# start of Material for the task
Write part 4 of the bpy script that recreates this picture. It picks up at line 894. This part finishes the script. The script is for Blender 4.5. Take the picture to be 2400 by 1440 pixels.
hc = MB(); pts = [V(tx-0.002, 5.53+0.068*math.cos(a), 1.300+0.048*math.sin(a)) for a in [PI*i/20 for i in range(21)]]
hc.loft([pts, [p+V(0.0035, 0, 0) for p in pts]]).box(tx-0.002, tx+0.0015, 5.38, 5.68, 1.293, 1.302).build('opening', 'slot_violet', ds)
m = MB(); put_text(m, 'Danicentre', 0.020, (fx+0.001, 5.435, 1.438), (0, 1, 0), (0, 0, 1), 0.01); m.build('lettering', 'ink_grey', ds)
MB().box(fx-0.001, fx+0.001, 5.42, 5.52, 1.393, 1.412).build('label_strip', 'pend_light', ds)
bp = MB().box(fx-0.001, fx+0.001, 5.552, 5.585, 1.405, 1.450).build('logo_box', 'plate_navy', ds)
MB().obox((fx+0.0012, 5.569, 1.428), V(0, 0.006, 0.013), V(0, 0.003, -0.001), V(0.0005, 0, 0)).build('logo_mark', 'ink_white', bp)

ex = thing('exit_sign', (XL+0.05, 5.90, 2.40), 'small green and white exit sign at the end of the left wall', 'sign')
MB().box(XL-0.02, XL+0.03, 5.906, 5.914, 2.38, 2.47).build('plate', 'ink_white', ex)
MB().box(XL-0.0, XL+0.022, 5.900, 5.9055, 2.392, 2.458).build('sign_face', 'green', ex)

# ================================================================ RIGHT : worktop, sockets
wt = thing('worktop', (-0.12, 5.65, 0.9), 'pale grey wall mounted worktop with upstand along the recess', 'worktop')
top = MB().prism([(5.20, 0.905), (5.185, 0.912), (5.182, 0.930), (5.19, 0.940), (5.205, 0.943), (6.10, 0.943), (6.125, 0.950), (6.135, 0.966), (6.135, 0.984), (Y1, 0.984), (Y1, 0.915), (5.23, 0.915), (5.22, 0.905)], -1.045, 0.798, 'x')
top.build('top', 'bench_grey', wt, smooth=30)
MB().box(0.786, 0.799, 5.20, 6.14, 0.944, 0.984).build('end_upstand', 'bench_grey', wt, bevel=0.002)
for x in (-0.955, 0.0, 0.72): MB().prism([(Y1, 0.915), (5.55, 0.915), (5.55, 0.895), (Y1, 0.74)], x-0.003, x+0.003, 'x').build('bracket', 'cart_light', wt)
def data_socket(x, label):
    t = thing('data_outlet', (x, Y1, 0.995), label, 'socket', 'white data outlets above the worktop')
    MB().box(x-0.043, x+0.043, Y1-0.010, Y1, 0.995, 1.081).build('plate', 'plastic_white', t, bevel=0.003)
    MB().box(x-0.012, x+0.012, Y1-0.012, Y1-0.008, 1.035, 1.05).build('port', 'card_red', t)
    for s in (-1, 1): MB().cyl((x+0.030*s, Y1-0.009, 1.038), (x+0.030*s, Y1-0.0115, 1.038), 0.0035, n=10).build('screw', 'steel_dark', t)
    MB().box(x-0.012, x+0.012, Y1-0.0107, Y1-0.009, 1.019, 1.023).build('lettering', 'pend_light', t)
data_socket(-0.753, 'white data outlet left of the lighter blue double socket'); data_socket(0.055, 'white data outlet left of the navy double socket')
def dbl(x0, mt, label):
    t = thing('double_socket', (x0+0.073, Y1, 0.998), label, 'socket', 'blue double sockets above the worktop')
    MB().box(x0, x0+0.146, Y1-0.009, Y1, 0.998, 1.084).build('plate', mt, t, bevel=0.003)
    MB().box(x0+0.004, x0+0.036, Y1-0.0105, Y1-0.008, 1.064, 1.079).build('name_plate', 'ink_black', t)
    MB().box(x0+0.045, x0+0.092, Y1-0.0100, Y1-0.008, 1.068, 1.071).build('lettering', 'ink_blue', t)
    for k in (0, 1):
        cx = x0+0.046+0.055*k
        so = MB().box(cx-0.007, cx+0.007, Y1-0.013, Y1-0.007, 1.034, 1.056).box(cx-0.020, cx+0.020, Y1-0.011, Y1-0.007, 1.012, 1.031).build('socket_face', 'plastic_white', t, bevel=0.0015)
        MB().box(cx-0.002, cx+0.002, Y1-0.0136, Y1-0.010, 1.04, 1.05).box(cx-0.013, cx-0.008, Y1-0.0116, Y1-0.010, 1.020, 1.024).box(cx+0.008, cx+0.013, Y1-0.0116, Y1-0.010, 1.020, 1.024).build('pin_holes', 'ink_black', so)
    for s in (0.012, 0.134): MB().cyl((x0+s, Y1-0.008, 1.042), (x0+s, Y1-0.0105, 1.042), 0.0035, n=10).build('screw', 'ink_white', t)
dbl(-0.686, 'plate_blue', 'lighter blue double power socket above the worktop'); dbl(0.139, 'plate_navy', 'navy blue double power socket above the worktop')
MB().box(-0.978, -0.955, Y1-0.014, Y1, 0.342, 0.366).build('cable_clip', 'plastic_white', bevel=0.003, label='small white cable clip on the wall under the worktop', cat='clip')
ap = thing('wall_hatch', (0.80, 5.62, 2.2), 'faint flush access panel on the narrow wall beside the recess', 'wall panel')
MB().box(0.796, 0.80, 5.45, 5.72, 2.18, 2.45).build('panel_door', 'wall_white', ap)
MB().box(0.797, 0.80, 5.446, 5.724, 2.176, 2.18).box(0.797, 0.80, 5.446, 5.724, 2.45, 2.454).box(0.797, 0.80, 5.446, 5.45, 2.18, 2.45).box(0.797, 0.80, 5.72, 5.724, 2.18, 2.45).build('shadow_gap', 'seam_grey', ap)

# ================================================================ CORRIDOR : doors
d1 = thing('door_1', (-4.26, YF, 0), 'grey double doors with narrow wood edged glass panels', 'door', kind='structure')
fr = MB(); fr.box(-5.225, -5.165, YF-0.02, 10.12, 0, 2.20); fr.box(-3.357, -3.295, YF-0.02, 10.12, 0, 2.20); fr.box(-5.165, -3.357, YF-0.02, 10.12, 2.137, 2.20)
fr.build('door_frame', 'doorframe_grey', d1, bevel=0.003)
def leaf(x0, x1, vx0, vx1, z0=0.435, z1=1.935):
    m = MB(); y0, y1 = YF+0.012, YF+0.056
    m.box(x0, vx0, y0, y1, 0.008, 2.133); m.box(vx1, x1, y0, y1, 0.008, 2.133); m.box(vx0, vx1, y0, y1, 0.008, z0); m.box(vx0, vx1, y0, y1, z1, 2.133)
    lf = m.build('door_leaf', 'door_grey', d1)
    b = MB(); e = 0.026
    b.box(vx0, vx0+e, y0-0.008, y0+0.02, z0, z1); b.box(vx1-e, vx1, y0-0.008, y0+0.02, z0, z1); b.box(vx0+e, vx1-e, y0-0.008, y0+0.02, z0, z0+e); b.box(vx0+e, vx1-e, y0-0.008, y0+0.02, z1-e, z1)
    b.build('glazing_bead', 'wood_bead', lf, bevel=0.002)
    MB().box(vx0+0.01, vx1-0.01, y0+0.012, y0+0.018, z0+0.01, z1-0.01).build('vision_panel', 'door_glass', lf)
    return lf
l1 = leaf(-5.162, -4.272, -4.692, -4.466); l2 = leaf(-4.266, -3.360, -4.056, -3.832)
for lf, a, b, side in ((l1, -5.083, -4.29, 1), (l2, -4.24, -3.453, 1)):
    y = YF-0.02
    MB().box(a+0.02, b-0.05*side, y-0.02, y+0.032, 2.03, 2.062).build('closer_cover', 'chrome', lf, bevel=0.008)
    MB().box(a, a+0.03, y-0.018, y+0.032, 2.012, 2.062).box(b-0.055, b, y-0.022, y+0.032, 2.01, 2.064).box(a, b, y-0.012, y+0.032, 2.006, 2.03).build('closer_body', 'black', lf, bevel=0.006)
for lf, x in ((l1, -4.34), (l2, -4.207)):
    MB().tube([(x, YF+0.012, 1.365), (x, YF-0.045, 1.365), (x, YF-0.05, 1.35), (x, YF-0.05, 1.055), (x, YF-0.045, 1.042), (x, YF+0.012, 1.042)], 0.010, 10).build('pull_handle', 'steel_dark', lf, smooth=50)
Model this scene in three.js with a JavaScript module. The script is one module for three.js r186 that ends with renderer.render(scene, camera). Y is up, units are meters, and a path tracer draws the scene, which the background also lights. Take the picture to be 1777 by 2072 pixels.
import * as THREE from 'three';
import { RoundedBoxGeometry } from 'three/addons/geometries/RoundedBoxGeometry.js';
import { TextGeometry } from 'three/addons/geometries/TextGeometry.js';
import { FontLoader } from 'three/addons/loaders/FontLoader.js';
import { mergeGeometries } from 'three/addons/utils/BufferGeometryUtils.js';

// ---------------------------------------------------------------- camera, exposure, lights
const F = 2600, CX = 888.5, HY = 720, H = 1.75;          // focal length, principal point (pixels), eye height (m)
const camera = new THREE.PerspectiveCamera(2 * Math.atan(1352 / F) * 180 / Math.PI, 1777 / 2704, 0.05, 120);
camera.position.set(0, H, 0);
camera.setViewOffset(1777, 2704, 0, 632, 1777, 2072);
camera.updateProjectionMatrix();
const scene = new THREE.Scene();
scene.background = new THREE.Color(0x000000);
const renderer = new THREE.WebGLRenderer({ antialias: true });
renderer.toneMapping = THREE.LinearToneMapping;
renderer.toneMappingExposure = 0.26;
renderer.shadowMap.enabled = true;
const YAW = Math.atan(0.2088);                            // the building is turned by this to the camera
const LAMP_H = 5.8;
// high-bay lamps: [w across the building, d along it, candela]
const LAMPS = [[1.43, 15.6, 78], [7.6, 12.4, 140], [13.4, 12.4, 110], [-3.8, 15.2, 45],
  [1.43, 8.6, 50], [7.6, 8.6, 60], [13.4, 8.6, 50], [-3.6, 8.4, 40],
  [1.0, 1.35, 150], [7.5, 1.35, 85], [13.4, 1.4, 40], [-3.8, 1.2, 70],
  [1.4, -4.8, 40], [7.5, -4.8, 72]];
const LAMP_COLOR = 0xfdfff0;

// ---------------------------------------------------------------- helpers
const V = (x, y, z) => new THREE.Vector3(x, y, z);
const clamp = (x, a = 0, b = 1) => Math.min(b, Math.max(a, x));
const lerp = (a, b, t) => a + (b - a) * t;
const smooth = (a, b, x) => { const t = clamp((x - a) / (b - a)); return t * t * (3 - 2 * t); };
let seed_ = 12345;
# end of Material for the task
**Given problem**
Across the entries above, how many lines contain "that"? Provide only the count.

**Result**
2